---------- THE RECORDS

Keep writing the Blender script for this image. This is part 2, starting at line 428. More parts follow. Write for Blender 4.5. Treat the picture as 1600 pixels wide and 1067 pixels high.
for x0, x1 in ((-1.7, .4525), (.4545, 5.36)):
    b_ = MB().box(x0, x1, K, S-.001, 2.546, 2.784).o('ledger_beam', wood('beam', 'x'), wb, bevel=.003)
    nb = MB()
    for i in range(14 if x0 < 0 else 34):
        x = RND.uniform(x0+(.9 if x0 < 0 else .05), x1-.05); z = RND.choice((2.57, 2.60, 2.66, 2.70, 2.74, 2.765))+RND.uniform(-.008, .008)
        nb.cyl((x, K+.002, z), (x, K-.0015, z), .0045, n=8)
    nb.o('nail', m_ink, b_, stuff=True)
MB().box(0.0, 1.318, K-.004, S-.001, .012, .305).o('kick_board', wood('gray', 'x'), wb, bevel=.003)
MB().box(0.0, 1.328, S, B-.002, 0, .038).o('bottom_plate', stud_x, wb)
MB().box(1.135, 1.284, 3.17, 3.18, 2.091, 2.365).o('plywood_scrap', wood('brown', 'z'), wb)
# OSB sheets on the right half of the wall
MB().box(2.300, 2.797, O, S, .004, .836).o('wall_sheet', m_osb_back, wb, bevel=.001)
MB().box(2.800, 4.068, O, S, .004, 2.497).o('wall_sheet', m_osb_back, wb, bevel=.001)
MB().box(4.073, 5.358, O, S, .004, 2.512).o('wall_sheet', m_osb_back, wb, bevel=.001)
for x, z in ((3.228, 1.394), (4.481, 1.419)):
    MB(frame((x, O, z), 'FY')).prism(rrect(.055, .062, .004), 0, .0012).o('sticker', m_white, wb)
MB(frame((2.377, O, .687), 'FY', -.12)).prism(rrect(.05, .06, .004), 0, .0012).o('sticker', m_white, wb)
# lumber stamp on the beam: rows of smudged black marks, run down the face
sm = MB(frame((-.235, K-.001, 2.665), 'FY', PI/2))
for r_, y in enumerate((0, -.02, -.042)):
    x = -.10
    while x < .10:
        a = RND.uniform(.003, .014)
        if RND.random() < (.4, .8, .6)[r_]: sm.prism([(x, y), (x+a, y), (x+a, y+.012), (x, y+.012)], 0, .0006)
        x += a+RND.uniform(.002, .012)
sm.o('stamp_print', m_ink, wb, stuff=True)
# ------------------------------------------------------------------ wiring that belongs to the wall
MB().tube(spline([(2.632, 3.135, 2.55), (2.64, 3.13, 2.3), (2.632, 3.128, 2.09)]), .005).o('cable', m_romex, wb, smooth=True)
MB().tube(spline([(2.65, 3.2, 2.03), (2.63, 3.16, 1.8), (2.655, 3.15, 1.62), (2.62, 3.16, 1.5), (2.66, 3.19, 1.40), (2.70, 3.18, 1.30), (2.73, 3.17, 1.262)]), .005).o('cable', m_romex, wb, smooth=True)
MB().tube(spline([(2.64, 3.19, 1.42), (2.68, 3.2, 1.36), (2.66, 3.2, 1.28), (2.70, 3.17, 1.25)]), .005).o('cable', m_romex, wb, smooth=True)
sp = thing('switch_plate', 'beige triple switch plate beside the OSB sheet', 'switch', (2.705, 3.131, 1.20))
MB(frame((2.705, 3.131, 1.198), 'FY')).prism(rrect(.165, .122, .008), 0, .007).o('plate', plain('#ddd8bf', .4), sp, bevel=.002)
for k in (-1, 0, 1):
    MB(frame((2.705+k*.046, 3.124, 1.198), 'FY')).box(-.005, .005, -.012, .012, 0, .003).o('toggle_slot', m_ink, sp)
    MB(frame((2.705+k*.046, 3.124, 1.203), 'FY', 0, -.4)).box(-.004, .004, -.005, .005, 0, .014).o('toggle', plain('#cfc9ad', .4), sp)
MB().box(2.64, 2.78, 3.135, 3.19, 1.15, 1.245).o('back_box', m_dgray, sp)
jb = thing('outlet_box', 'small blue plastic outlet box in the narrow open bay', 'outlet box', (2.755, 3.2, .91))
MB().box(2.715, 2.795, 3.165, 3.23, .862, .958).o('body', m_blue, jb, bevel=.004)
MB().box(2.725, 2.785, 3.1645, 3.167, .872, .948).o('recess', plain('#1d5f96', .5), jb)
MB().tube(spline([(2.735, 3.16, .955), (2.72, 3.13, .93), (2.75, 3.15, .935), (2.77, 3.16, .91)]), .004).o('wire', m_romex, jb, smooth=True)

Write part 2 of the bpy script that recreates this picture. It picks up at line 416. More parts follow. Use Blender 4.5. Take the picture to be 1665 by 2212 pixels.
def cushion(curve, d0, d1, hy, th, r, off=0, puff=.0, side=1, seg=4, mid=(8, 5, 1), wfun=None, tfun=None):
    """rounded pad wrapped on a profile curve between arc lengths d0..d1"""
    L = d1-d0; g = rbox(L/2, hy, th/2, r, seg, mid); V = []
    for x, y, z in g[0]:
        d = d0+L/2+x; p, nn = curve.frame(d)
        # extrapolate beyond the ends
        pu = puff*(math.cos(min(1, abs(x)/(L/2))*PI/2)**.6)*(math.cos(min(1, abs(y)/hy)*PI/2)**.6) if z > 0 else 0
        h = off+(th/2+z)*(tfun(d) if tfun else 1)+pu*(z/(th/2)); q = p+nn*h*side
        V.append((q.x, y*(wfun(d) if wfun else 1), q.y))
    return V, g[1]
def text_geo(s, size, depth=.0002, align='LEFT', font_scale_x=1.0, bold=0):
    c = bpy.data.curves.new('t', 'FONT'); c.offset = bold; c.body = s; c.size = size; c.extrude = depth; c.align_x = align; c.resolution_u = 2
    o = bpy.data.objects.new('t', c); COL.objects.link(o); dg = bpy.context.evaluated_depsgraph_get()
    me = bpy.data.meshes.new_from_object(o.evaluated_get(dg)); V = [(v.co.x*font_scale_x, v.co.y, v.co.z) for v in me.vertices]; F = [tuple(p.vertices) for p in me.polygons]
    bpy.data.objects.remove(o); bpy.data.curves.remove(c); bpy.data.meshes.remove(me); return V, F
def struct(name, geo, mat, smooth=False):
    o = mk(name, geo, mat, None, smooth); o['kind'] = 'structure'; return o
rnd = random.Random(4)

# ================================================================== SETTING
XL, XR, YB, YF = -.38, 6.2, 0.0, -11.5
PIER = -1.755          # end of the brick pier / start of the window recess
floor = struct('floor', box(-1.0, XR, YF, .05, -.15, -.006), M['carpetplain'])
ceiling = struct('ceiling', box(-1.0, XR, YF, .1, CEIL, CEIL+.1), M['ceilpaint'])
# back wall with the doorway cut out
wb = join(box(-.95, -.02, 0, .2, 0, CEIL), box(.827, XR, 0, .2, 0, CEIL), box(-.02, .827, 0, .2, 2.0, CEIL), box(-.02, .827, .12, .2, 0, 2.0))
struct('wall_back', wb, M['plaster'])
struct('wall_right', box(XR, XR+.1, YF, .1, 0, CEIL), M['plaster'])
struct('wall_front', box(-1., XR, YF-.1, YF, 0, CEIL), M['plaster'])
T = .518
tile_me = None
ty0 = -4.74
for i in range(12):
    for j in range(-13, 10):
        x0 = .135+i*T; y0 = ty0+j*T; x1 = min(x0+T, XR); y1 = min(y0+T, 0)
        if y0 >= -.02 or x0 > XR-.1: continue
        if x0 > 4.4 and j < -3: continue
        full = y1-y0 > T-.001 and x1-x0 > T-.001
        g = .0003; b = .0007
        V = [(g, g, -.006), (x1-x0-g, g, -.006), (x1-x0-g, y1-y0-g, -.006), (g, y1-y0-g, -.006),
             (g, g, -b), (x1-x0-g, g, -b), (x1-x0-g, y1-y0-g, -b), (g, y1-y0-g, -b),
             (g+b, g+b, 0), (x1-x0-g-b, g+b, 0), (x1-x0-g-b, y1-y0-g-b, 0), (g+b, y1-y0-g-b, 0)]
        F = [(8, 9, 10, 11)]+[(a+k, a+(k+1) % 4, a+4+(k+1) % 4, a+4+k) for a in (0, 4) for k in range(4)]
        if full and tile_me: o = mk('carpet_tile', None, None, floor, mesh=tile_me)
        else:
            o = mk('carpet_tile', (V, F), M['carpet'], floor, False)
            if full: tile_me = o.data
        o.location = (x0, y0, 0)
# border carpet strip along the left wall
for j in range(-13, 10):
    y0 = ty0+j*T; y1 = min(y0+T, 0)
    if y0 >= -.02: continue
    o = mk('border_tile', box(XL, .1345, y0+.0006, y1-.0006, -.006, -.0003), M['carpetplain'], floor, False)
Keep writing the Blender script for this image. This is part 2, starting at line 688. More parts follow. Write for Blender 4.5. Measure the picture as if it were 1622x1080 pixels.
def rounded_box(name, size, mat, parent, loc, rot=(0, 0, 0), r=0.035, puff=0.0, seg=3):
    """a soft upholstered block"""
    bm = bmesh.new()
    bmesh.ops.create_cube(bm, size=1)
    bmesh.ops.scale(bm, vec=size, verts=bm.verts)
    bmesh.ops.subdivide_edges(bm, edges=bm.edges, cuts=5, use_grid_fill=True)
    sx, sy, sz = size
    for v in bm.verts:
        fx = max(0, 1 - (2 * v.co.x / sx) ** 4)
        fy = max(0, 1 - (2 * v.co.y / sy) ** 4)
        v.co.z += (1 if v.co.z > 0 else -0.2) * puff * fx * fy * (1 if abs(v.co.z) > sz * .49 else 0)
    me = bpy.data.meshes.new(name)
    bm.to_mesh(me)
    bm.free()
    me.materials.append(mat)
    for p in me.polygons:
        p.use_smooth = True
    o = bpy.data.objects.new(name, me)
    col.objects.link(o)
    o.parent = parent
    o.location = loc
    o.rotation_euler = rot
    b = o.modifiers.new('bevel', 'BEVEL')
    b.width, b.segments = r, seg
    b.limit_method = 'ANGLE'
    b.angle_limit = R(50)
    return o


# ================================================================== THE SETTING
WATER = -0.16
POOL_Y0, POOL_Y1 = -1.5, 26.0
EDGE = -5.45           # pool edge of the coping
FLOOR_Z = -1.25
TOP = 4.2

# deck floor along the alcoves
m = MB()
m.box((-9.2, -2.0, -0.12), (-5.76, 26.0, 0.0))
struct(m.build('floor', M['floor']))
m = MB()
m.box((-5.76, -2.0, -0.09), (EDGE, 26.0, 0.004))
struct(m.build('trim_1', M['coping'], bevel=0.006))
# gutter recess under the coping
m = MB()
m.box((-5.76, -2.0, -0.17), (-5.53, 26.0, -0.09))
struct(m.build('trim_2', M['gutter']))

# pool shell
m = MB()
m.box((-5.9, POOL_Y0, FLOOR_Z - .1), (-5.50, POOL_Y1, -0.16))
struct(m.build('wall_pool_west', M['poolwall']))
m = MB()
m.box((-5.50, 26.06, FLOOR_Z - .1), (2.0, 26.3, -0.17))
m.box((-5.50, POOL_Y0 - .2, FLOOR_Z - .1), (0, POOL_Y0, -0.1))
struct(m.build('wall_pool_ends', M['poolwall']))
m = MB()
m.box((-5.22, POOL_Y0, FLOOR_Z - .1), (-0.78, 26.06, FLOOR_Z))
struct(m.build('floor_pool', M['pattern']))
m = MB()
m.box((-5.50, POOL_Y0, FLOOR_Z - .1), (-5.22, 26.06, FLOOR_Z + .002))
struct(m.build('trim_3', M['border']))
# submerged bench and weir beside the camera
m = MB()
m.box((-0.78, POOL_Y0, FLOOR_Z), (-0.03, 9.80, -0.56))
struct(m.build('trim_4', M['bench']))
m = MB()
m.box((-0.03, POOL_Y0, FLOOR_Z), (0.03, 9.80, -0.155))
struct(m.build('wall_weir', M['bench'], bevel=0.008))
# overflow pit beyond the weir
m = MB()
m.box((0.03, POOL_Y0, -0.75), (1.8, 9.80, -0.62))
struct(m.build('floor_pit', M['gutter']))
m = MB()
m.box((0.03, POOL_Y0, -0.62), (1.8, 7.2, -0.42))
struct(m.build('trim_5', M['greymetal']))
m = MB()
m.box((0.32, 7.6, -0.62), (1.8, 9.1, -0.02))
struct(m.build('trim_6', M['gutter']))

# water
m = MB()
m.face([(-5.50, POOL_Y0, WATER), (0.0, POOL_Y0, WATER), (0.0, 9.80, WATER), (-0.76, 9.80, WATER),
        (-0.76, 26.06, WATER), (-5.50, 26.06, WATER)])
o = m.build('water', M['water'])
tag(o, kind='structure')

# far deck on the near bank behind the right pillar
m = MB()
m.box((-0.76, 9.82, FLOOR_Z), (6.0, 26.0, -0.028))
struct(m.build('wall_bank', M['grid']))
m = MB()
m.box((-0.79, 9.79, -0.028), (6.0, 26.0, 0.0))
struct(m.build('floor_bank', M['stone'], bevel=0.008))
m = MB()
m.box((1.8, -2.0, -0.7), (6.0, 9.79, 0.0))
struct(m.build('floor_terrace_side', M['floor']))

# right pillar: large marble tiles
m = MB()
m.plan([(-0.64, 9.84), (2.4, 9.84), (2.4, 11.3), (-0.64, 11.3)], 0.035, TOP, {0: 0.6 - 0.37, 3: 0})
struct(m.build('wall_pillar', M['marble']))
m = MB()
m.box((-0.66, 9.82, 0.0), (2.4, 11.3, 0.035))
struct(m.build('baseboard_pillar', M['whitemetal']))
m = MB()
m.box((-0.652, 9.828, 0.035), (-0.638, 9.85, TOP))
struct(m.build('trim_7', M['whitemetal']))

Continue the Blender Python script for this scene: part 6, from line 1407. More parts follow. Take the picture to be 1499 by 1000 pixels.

--------------------

_PROBLEM TO SOLVE_
Your task is to output exactly the lines from the one with "Write part 2" through the one with "rnd = random.Random(4)", counting both ends.

_RESULT OF THE EXERCISE_
Write part 2 of the bpy script that recreates this picture. It picks up at line 416. More parts follow. Use Blender 4.5. Take the picture to be 1665 by 2212 pixels.
def cushion(curve, d0, d1, hy, th, r, off=0, puff=.0, side=1, seg=4, mid=(8, 5, 1), wfun=None, tfun=None):
    """rounded pad wrapped on a profile curve between arc lengths d0..d1"""
    L = d1-d0; g = rbox(L/2, hy, th/2, r, seg, mid); V = []
    for x, y, z in g[0]:
        d = d0+L/2+x; p, nn = curve.frame(d)
        # extrapolate beyond the ends
        pu = puff*(math.cos(min(1, abs(x)/(L/2))*PI/2)**.6)*(math.cos(min(1, abs(y)/hy)*PI/2)**.6) if z > 0 else 0
        h = off+(th/2+z)*(tfun(d) if tfun else 1)+pu*(z/(th/2)); q = p+nn*h*side
        V.append((q.x, y*(wfun(d) if wfun else 1), q.y))
    return V, g[1]
def text_geo(s, size, depth=.0002, align='LEFT', font_scale_x=1.0, bold=0):
    c = bpy.data.curves.new('t', 'FONT'); c.offset = bold; c.body = s; c.size = size; c.extrude = depth; c.align_x = align; c.resolution_u = 2
    o = bpy.data.objects.new('t', c); COL.objects.link(o); dg = bpy.context.evaluated_depsgraph_get()
    me = bpy.data.meshes.new_from_object(o.evaluated_get(dg)); V = [(v.co.x*font_scale_x, v.co.y, v.co.z) for v in me.vertices]; F = [tuple(p.vertices) for p in me.polygons]
    bpy.data.objects.remove(o); bpy.data.curves.remove(c); bpy.data.meshes.remove(me); return V, F
def struct(name, geo, mat, smooth=False):
    o = mk(name, geo, mat, None, smooth); o['kind'] = 'structure'; return o
rnd = random.Random(4)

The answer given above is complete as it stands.